WRITTEN PROBLEM: Print exactly the lines from the first one down to the line containing "COL = sc.collection", both ends included, with no pictures and nothing else.

[start DATASET EXTRACT]

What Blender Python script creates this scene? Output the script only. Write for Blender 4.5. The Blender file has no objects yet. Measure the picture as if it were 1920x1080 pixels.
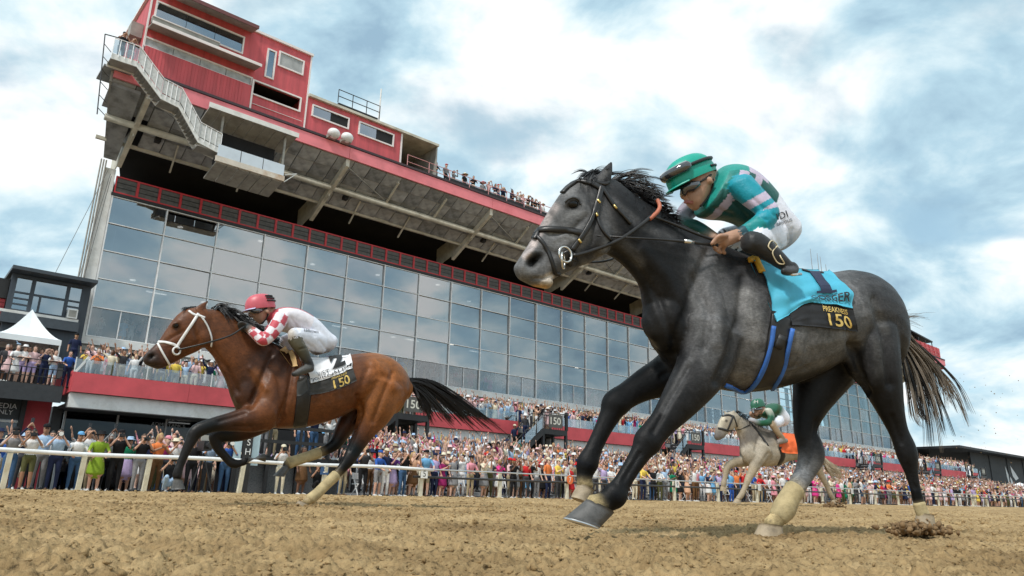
import bpy, bmesh, math, random
import numpy as np
from mathutils import Vector, Matrix
from mathutils.bvhtree import BVHTree
from mathutils.kdtree import KDTree

random.seed(7)
RNG = np.random.default_rng(11)
sc = bpy.context.scene
COL = sc.collection

# ------------------------------------------------------------------ camera
FPX, PITCH, ROLL = 1358.86, 0.287073, 0.0194392      # focal length in px of the 1920 px photograph
_r = np.array([1.0, 0, 0]); _f = np.array([0, math.cos(PITCH), math.sin(PITCH)]); _u = np.array([0, -math.sin(PITCH), math.cos(PITCH)])
CR = math.cos(ROLL)*_r + math.sin(ROLL)*_u
CU = -math.sin(ROLL)*_r + math.cos(ROLL)*_u
CF = _f
cam = bpy.data.cameras.new('camera'); camo = bpy.data.objects.new('camera', cam); COL.objects.link(camo)
cam.sensor_width = 36.0; cam.lens = 36.0*FPX/1920.0
cam.clip_start = 0.05; cam.clip_end = 3000
camo.matrix_world = Matrix(((CR[0], CU[0], -CF[0], 0), (CR[1], CU[1], -CF[1], 0), (CR[2], CU[2], -CF[2], 0), (0, 0, 0, 1)))
sc.camera = camo

# ------------------------------------------------------------------ sky
SUN_EL, SUN_AZ = math.radians(52), math.radians(-150)   # azimuth clockwise from +Y
world = bpy.data.worlds.new('World'); sc.world = world; world.use_nodes = True
wn = world.node_tree; wn.nodes.clear()
def N(tree, typ, **kw):
    n = tree.nodes.new(typ)
    for k, v in kw.items():
        if k == 'inp':
            for kk, vv in v.items(): n.inputs[kk].default_value = vv
        else: setattr(n, k, v)
    return n
def ramp(tree, stops, interp='LINEAR'):
    n = tree.nodes.new('ShaderNodeValToRGB'); cr = n.color_ramp; cr.interpolation = interp
    while len(cr.elements) < len(stops): cr.elements.new(0.5)
    for e, (p, c) in zip(cr.elements, stops):
        e.position = p; e.color = (c[0], c[1], c[2], 1) if not isinstance(c, (int, float)) else (c, c, c, 1)
    return n
L = wn.links.new
out = N(wn, 'ShaderNodeOutputWorld')
tc = N(wn, 'ShaderNodeTexCoord'); sep = N(wn, 'ShaderNodeSeparateXYZ'); L(tc.outputs['Generated'], sep.inputs[0])
zc = N(wn, 'ShaderNodeMath', operation='MAXIMUM', inp={1: 0.0}); L(sep.outputs['Z'], zc.inputs[0])
za = N(wn, 'ShaderNodeMath', operation='ADD', inp={1: 0.42}); L(zc.outputs[0], za.inputs[0])
dx = N(wn, 'ShaderNodeMath', operation='DIVIDE'); L(sep.outputs['X'], dx.inputs[0]); L(za.outputs[0], dx.inputs[1])
dy = N(wn, 'ShaderNodeMath', operation='DIVIDE'); L(sep.outputs['Y'], dy.inputs[0]); L(za.outputs[0], dy.inputs[1])
cmb = N(wn, 'ShaderNodeCombineXYZ'); L(dx.outputs[0], cmb.inputs[0]); L(dy.outputs[0], cmb.inputs[1])
mp = N(wn, 'ShaderNodeMapping', inp={'Location': (3.1, 1.7, 0), 'Scale': (1.0, 1.25, 1)}); L(cmb.outputs[0], mp.inputs[0])
n1 = N(wn, 'ShaderNodeTexNoise', inp={'Scale': 3.2, 'Detail': 8.0, 'Roughness': 0.52, 'Distortion': 0.2}); L(mp.outputs[0], n1.inputs['Vector'])
n2 = N(wn, 'ShaderNodeTexNoise', inp={'Scale': 4.3, 'Detail': 9.0, 'Roughness': 0.55, 'Distortion': 0.25})
mp2 = N(wn, 'ShaderNodeMapping', inp={'Location': (9.3, 4.2, 2.0)}); L(cmb.outputs[0], mp2.inputs[0]); L(mp2.outputs[0], n2.inputs['Vector'])
cover = ramp(wn, [(0.34, 0.15), (0.52, 1.0)], 'EASE'); L(n1.outputs['Fac'], cover.inputs[0])
shade = ramp(wn, [(0.30, (0.33, 0.50, 0.64)), (0.40, (0.50, 0.71, 0.83)), (0.48, (0.75, 0.91, 0.97)), (0.555, (1.0, 1.05, 1.06)), (0.66, (1.12, 1.12, 1.12))]); L(n2.outputs['Fac'], shade.inputs[0])
skyt = N(wn, 'ShaderNodeTexSky', sky_type='NISHITA', sun_disc=False, sun_elevation=SUN_EL, sun_rotation=SUN_AZ, air_density=1.0, dust_density=1.0, ozone_density=2.0)
bg1 = N(wn, 'ShaderNodeBackground', inp={'Strength': 0.07}); L(skyt.outputs[0], bg1.inputs['Color'])
bgh = N(wn, 'ShaderNodeBackground', inp={'Strength': 0.5, 'Color': (0.55, 0.84, 0.92, 1)})
addb = N(wn, 'ShaderNodeAddShader'); L(bg1.outputs[0], addb.inputs[0]); L(bgh.outputs[0], addb.inputs[1])
bg2 = N(wn, 'ShaderNodeBackground', inp={'Strength': 1.0}); L(shade.outputs[0], bg2.inputs['Color'])
mixw = N(wn, 'ShaderNodeMixShader'); L(cover.outputs[0], mixw.inputs[0]); L(addb.outputs[0], mixw.inputs[1]); L(bg2.outputs[0], mixw.inputs[2])
L(mixw.outputs[0], out.inputs[0])

# ------------------------------------------------------------------ sun
sun = bpy.data.lights.new('sun', 'SUN'); sun.energy = 3.0; sun.angle = math.radians(7); sun.color = (1.0, 0.96, 0.9)
suno = bpy.data.objects.new('sun', sun); COL.objects.link(suno)
sd = Vector((math.sin(SUN_AZ)*math.cos(SUN_EL), math.cos(SUN_AZ)*math.cos(SUN_EL), math.sin(SUN_EL)))
suno.rotation_euler = sd.to_track_quat('Z', 'Y').to_euler(); suno.location = sd*60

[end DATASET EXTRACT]

SOLUTION TO THIS EXERCISE:
What Blender Python script creates this scene? Output the script only. Write for Blender 4.5. The Blender file has no objects yet. Measure the picture as if it were 1920x1080 pixels.
import bpy, bmesh, math, random
import numpy as np
from mathutils import Vector, Matrix
from mathutils.bvhtree import BVHTree
from mathutils.kdtree import KDTree

random.seed(7)
RNG = np.random.default_rng(11)
sc = bpy.context.scene
COL = sc.collection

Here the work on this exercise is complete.